Teaching and learning strategies

This subject is a directed and independent study subject culminating in a capstone project output. Students are guided by the teaching staff in the identification and articulation of a quantitative finance problem and in the identification of relevant mathematical, statistical, and quantitative techniques that may be involved in resolving the quantitative finance problem. Students are given access to a catalogue of learning materials on relevant computational and numerical approaches, but students are responsible for learning and understanding the methods that are relevant to their chosen quantitative finance problem. Such design mirrors the type of task a quantitative finance professional may expect to face: implementing a new model or method, calibrating a model to market data, pricing financial derivatives, measuring and managing risks, and performing other calculations required to solve problems arising in practice.

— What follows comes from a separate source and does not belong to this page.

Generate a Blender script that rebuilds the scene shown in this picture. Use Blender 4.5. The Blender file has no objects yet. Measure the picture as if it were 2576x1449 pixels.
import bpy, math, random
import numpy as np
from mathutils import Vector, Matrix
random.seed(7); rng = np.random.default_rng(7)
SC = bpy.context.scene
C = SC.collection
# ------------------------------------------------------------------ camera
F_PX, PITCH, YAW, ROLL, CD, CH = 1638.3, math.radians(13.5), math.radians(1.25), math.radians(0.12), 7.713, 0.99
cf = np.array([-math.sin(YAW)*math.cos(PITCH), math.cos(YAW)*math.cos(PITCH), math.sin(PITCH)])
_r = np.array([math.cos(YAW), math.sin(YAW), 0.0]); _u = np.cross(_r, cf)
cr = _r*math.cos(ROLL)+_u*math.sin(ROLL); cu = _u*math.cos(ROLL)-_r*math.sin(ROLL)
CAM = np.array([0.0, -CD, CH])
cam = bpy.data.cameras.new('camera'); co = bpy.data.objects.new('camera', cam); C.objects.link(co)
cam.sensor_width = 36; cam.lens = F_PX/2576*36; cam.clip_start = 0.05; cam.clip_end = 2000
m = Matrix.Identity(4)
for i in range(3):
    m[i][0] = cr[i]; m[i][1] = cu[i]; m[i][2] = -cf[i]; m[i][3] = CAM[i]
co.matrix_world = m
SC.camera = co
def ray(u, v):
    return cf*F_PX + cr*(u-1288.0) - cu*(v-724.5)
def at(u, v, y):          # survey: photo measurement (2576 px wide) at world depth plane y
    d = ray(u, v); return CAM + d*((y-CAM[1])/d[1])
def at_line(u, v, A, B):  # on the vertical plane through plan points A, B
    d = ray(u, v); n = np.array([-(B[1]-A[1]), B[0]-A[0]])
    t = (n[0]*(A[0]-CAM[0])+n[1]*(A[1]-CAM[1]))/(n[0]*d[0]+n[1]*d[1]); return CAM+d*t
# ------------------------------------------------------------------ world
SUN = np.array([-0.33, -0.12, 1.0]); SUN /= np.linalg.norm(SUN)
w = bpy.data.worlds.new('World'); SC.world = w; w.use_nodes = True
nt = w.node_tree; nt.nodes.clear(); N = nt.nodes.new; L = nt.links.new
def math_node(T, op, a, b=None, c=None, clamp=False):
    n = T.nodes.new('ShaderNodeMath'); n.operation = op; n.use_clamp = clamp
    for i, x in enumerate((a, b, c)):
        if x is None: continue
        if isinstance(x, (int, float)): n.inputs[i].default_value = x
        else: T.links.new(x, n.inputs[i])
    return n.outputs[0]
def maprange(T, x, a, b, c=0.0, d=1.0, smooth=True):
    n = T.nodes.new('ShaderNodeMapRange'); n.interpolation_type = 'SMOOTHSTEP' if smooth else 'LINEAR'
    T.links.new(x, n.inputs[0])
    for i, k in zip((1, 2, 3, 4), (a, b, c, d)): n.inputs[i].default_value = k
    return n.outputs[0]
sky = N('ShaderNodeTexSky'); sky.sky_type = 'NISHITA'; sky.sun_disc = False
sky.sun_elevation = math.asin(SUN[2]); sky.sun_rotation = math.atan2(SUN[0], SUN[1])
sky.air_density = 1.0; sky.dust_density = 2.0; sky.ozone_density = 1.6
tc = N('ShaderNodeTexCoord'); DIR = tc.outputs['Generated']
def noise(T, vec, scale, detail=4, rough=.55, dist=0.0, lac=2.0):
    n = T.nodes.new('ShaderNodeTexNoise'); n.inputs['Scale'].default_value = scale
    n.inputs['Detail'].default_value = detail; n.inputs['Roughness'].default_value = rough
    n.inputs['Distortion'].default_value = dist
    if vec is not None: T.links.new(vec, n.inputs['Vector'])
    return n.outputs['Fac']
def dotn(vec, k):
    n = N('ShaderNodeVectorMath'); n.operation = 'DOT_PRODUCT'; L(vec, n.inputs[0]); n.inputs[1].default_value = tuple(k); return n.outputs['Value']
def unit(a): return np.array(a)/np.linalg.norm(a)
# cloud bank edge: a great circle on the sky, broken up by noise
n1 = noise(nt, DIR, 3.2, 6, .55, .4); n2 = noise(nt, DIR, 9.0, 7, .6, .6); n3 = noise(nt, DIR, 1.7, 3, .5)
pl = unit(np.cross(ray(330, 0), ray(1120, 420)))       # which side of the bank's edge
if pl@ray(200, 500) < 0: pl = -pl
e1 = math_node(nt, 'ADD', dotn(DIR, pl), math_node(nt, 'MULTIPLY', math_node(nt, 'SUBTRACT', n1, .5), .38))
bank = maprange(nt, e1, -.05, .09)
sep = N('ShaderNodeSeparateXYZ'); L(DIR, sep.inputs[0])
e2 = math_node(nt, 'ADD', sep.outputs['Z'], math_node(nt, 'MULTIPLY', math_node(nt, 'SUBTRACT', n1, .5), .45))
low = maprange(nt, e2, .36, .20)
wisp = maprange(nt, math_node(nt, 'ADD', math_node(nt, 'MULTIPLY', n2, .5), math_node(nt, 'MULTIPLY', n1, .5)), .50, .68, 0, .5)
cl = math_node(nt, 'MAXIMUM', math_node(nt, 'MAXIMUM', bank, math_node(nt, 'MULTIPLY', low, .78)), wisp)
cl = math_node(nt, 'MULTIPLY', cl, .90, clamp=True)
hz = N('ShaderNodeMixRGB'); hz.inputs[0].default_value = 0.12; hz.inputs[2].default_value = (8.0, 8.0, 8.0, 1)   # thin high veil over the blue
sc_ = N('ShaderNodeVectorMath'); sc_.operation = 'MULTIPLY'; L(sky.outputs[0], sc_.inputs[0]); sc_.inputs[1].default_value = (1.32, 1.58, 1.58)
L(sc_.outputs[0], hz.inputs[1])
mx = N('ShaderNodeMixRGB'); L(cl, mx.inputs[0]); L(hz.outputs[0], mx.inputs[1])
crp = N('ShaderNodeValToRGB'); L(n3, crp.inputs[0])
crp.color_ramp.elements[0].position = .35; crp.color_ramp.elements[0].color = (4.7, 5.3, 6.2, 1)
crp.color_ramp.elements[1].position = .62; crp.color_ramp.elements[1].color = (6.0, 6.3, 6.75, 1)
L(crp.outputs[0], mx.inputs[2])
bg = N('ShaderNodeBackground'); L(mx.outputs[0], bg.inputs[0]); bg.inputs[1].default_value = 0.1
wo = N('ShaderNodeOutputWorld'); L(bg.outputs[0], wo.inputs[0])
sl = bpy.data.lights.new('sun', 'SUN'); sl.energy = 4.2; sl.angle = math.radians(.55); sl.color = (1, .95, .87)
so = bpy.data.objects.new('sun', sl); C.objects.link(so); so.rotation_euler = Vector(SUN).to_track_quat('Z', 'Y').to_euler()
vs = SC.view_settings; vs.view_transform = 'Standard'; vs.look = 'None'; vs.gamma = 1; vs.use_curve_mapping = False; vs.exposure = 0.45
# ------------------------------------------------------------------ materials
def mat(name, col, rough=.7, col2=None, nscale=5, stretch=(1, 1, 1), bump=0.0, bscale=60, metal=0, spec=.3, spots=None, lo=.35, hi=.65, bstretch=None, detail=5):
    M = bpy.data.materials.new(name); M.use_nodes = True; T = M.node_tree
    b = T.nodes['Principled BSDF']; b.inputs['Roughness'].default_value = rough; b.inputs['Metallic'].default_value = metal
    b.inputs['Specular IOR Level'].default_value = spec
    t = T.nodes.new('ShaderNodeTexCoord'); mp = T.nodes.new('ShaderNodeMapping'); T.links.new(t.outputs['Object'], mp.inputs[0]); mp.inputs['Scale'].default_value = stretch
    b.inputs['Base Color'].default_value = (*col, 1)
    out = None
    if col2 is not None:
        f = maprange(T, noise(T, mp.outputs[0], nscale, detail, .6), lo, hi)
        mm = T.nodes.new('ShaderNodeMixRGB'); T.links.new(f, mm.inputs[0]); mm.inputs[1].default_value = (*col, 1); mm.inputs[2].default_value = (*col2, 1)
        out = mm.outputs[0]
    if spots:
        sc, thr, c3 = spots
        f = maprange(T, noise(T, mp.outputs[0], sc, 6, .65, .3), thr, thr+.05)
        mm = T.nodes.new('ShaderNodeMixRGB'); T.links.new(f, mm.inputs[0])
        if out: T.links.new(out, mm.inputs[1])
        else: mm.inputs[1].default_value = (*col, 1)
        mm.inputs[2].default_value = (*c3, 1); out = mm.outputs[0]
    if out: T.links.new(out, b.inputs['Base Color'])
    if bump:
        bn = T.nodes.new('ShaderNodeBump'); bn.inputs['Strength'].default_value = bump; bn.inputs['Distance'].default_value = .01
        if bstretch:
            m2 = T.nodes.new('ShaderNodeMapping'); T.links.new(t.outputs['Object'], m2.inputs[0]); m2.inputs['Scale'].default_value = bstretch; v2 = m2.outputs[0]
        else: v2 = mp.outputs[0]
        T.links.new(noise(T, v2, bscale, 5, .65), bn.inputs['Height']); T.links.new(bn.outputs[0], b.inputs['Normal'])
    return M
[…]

Students are required to submit written reports documenting their progress throughout the subject and will be provided written and oral feedback by the teaching staff. Students are also required to engage explicitly with their peers’ work through oral presentations where they are required to field questions from the audience.

Content (topics)

In the context of their chosen quantitative finance problem, students shall employ a subset of the following numerical and computational approaches:

  • Optimization (in the context of quantitative finance)
  • Model calibration with examples in interest rate term structure models and volatility models
  • Adjoint differentiation and neural networks (with illustrations in formulating hedging strategies)
  • Monte Carlo methods (including variance reduction techniques)
  • Numerical solution of stochastic differential equations
  • Numerical solution of partial differential equations

Assessment

Assessment task 1: Motivation and Statement of the Problem

Intent:

This assessment task contributes to the development of the following graduate attributes:
1 – Disciplinary Knowledge
2 – Research, Inquiry, and Critical Thinking
3 – Professional, Ethical, and Social Responsibility
4 – Reflection, Innovation, and Creativity
5 – Communication

Type: Project
Groupwork: Individual
Weight: 40%

Assessment task 2: Framework and Methodology

Intent:

This assessment task contributes to the development of the following graduate attributes:
1 – Disciplinary Knowledge
2 – Research, Inquiry, and Critical Thinking
3 – Professional, Ethical, and Social Responsibility
4 – Reflection, Innovation, and Creativity
5 – Communication

Type: Project
Groupwork: Individual
Weight: 40%

Assessment task 3: Oral Presentation

Intent:

This assessment task contributes to the development of the following graduate attributes:
1 – Disciplinary Knowledge
2 – Research, Inquiry, and Critical Thinking
3 – Professional, Ethical, and Social Responsibility
4 – Reflection, Innovation, and Creativity
5 – Communication

Type: Project
Groupwork: Individual
Weight: 20%

Minimum requirements

Students must achieve at least 50% of the subject’s total marks to pass the subject.

Required texts

There is no textbook.

Recommended texts

The following references are useful for understanding how to use Python in for computational tasks:

Hans Petter Langtangen (2012). A Primer on Scientific Programming with Python, 3rd edition, Springer.
Irv Kalb (2016). Learn to Program with Python, Apress.
Joey Bernard (2016). Python Recipes Handbook: A Problem-Solution Approach, Apress.

PDF versions of these books can be downloaded for free from the UTS library.

The teaching staff shall provide recommended references related to specific computational and/or numerical methods upon request.